(Task objective): Reproduce the records below in their entirety, character for character.

:: Given records

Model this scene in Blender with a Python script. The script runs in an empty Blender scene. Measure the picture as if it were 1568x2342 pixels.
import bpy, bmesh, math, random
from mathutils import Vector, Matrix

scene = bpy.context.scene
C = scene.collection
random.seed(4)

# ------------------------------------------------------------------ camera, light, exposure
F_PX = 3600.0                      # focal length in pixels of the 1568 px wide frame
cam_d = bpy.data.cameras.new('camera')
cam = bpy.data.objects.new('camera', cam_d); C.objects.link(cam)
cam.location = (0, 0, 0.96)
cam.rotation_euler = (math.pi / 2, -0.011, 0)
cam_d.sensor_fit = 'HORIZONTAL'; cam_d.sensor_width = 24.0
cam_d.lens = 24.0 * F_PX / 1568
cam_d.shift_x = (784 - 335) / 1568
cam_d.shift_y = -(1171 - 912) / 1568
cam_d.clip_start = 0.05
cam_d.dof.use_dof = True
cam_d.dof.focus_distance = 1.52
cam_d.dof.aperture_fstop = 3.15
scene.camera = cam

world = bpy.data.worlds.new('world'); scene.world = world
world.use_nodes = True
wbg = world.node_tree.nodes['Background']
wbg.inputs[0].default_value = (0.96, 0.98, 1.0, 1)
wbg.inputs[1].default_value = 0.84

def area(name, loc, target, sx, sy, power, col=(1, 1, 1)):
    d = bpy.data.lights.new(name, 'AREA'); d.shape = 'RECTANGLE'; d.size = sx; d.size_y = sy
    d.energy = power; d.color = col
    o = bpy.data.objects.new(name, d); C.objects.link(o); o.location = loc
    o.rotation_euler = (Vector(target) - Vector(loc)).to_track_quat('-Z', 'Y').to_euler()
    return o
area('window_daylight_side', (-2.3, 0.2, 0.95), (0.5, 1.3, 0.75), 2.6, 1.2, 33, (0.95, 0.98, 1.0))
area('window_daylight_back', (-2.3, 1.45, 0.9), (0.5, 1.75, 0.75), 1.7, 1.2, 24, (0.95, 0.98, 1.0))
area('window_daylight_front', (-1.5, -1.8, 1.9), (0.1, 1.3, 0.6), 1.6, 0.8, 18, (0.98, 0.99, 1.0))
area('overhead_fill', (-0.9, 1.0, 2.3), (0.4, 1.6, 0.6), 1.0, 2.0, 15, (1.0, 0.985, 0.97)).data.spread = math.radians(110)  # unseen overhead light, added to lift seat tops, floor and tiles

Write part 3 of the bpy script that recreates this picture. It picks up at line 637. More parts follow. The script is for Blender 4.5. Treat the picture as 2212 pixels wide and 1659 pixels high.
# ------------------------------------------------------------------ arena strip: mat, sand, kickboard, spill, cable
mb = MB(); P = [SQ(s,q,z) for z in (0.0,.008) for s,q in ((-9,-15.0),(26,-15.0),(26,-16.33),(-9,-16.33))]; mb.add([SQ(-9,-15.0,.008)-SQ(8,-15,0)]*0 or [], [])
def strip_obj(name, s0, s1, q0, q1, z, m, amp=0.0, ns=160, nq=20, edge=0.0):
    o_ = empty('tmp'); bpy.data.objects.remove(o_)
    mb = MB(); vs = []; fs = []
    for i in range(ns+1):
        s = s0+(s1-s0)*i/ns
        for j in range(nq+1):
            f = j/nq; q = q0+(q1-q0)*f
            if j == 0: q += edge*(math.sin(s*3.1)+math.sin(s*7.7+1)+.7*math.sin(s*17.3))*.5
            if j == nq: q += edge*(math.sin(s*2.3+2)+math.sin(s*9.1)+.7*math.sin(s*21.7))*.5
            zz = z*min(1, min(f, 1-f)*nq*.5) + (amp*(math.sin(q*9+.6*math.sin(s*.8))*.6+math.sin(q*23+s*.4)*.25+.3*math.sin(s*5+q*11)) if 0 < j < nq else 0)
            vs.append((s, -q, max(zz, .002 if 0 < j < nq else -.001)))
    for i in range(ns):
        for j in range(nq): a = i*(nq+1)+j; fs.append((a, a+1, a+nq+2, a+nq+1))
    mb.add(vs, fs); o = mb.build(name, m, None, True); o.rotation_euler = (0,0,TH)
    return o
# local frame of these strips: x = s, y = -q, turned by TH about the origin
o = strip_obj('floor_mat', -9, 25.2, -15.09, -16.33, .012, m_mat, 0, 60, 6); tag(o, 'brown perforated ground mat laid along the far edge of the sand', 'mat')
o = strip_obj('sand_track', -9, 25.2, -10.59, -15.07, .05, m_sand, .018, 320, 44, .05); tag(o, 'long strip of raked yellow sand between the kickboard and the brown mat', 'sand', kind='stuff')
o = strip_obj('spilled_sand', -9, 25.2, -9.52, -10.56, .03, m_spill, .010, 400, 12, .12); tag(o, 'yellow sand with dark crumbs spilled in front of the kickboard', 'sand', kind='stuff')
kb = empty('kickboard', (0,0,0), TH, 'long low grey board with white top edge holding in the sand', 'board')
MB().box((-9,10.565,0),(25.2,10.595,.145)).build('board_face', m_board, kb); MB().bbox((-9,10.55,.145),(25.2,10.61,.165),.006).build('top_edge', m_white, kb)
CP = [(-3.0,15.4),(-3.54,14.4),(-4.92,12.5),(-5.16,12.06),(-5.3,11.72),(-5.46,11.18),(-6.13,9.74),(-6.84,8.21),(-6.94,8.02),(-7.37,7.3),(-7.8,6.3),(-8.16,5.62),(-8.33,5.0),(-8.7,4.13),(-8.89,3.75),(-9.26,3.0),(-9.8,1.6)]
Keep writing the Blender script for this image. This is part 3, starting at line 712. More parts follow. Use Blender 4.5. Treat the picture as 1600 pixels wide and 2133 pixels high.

::::

(Final result):
Model this scene in Blender with a Python script. The script runs in an empty Blender scene. Measure the picture as if it were 1568x2342 pixels.
import bpy, bmesh, math, random
from mathutils import Vector, Matrix

scene = bpy.context.scene
C = scene.collection
random.seed(4)

# ------------------------------------------------------------------ camera, light, exposure
F_PX = 3600.0                      # focal length in pixels of the 1568 px wide frame
cam_d = bpy.data.cameras.new('camera')
cam = bpy.data.objects.new('camera', cam_d); C.objects.link(cam)
cam.location = (0, 0, 0.96)
cam.rotation_euler = (math.pi / 2, -0.011, 0)
cam_d.sensor_fit = 'HORIZONTAL'; cam_d.sensor_width = 24.0
cam_d.lens = 24.0 * F_PX / 1568
cam_d.shift_x = (784 - 335) / 1568
cam_d.shift_y = -(1171 - 912) / 1568
cam_d.clip_start = 0.05
cam_d.dof.use_dof = True
cam_d.dof.focus_distance = 1.52
cam_d.dof.aperture_fstop = 3.15
scene.camera = cam

world = bpy.data.worlds.new('world'); scene.world = world
world.use_nodes = True
wbg = world.node_tree.nodes['Background']
wbg.inputs[0].default_value = (0.96, 0.98, 1.0, 1)
wbg.inputs[1].default_value = 0.84

def area(name, loc, target, sx, sy, power, col=(1, 1, 1)):
    d = bpy.data.lights.new(name, 'AREA'); d.shape = 'RECTANGLE'; d.size = sx; d.size_y = sy
    d.energy = power; d.color = col
    o = bpy.data.objects.new(name, d); C.objects.link(o); o.location = loc
    o.rotation_euler = (Vector(target) - Vector(loc)).to_track_quat('-Z', 'Y').to_euler()
    return o
area('window_daylight_side', (-2.3, 0.2, 0.95), (0.5, 1.3, 0.75), 2.6, 1.2, 33, (0.95, 0.98, 1.0))
area('window_daylight_back', (-2.3, 1.45, 0.9), (0.5, 1.75, 0.75), 1.7, 1.2, 24, (0.95, 0.98, 1.0))
area('window_daylight_front', (-1.5, -1.8, 1.9), (0.1, 1.3, 0.6), 1.6, 0.8, 18, (0.98, 0.99, 1.0))
area('overhead_fill', (-0.9, 1.0, 2.3), (0.4, 1.6, 0.6), 1.0, 2.0, 15, (1.0, 0.985, 0.97)).data.spread = math.radians(110)  # unseen overhead light, added to lift seat tops, floor and tiles

Write part 3 of the bpy script that recreates this picture. It picks up at line 637. More parts follow. The script is for Blender 4.5. Treat the picture as 2212 pixels wide and 1659 pixels high.
# ------------------------------------------------------------------ arena strip: mat, sand, kickboard, spill, cable
mb = MB(); P = [SQ(s,q,z) for z in (0.0,.008) for s,q in ((-9,-15.0),(26,-15.0),(26,-16.33),(-9,-16.33))]; mb.add([SQ(-9,-15.0,.008)-SQ(8,-15,0)]*0 or [], [])
def strip_obj(name, s0, s1, q0, q1, z, m, amp=0.0, ns=160, nq=20, edge=0.0):
    o_ = empty('tmp'); bpy.data.objects.remove(o_)
    mb = MB(); vs = []; fs = []
    for i in range(ns+1):
        s = s0+(s1-s0)*i/ns
        for j in range(nq+1):
            f = j/nq; q = q0+(q1-q0)*f
            if j == 0: q += edge*(math.sin(s*3.1)+math.sin(s*7.7+1)+.7*math.sin(s*17.3))*.5
            if j == nq: q += edge*(math.sin(s*2.3+2)+math.sin(s*9.1)+.7*math.sin(s*21.7))*.5
            zz = z*min(1, min(f, 1-f)*nq*.5) + (amp*(math.sin(q*9+.6*math.sin(s*.8))*.6+math.sin(q*23+s*.4)*.25+.3*math.sin(s*5+q*11)) if 0 < j < nq else 0)
            vs.append((s, -q, max(zz, .002 if 0 < j < nq else -.001)))
    for i in range(ns):
        for j in range(nq): a = i*(nq+1)+j; fs.append((a, a+1, a+nq+2, a+nq+1))
    mb.add(vs, fs); o = mb.build(name, m, None, True); o.rotation_euler = (0,0,TH)
    return o
# local frame of these strips: x = s, y = -q, turned by TH about the origin
o = strip_obj('floor_mat', -9, 25.2, -15.09, -16.33, .012, m_mat, 0, 60, 6); tag(o, 'brown perforated ground mat laid along the far edge of the sand', 'mat')
o = strip_obj('sand_track', -9, 25.2, -10.59, -15.07, .05, m_sand, .018, 320, 44, .05); tag(o, 'long strip of raked yellow sand between the kickboard and the brown mat', 'sand', kind='stuff')
o = strip_obj('spilled_sand', -9, 25.2, -9.52, -10.56, .03, m_spill, .010, 400, 12, .12); tag(o, 'yellow sand with dark crumbs spilled in front of the kickboard', 'sand', kind='stuff')
kb = empty('kickboard', (0,0,0), TH, 'long low grey board with white top edge holding in the sand', 'board')
MB().box((-9,10.565,0),(25.2,10.595,.145)).build('board_face', m_board, kb); MB().bbox((-9,10.55,.145),(25.2,10.61,.165),.006).build('top_edge', m_white, kb)
CP = [(-3.0,15.4),(-3.54,14.4),(-4.92,12.5),(-5.16,12.06),(-5.3,11.72),(-5.46,11.18),(-6.13,9.74),(-6.84,8.21),(-6.94,8.02),(-7.37,7.3),(-7.8,6.3),(-8.16,5.62),(-8.33,5.0),(-8.7,4.13),(-8.89,3.75),(-9.26,3.0),(-9.8,1.6)]
Keep writing the Blender script for this image. This is part 3, starting at line 712. More parts follow. Use Blender 4.5. Treat the picture as 1600 pixels wide and 2133 pixels high.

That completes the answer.